Analysing masses of data, he did a sentiment analysis of the scripts of iconic movies. Algorithms then generated patterns and forms that served as the foundation for what became two videos and sculptures which he is exhibiting now in ‘Altered Spaces’. He assessed twelve famous film scripts using ‘Film Forms’ resulting in four distinctive works: ‘American Psycho’ which exists both as a video and a sculpture, and ‘Predator’ and ‘Trainspotting’ which are sculptures; they have a biomorphic, minimalist aesthetic (the same algorithm is used in the field of social media to create sentiment analyses which determine the appropriateness of content to a specific context).
Elsewhere in the show, in a 3 ½ minute video work, called ML CRSH Ginzburg inputted images of the German city of Dresden into a computer, and the resulting AI database with a gaming engine has created a glitchy and mildly hallucinogenic animation in which structural details melt and morph into one another, where driverless cars crash into public artworks, in a quick and repeated fashion creating a constant feeling of tension and anxiety.

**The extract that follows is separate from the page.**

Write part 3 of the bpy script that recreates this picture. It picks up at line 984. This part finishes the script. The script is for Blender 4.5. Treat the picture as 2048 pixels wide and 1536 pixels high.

These recurring scenes of seemingly endless crashes evoke the slapstick humor of Buster Keaton. “My work is rooted in post-conceptual art practice, but it focuses on ‘constructed geographies’ as a synthetic framework and material expression of our culture. The notion of ‘constructed geographies’ forms an organizational principle that allows one to observe the development of place as it undergoes semantic, material, and historical transformations”.
The pace in the exhibition changes with the video ‘Walking the Sea’, which shows Ginzburg walking alone through an arid landscape wearing on his back a tri-mirrored form, the mirrors each creating the illusion that they reflect the sea. Walking stick in hand, he wanders, destination unknown. Long ago the Soviets diverted rivers that once fed into the Aral Sea to local cotton fields, and eventually they evaporated. Also in the show, the textile work ‘Aral Sea Tapestry: sea-cotton-image’, addresses this environmental disaster and the imagery links it with ‘Walking the Sea’. Elsewhere ‘Whirling Vases’ is a sculptural installation of three white biomorphic vessel forms, a fourth in nickel partially patinated, which echoes the green of the Aral Sea tapestry work, there is a Muybridge-like sequence showing the sea’s disappearance.
The absence of the sea perhaps reflects on a deep level Ginzburg’s own personal biography – his first passport located him as a child of the Soviet Union, a place which no longer exists. “As a Soviet teenager emigrating to the USA in the 1990s, my identity was shaped by conflicting cultural narratives and lived experiences in both countries.”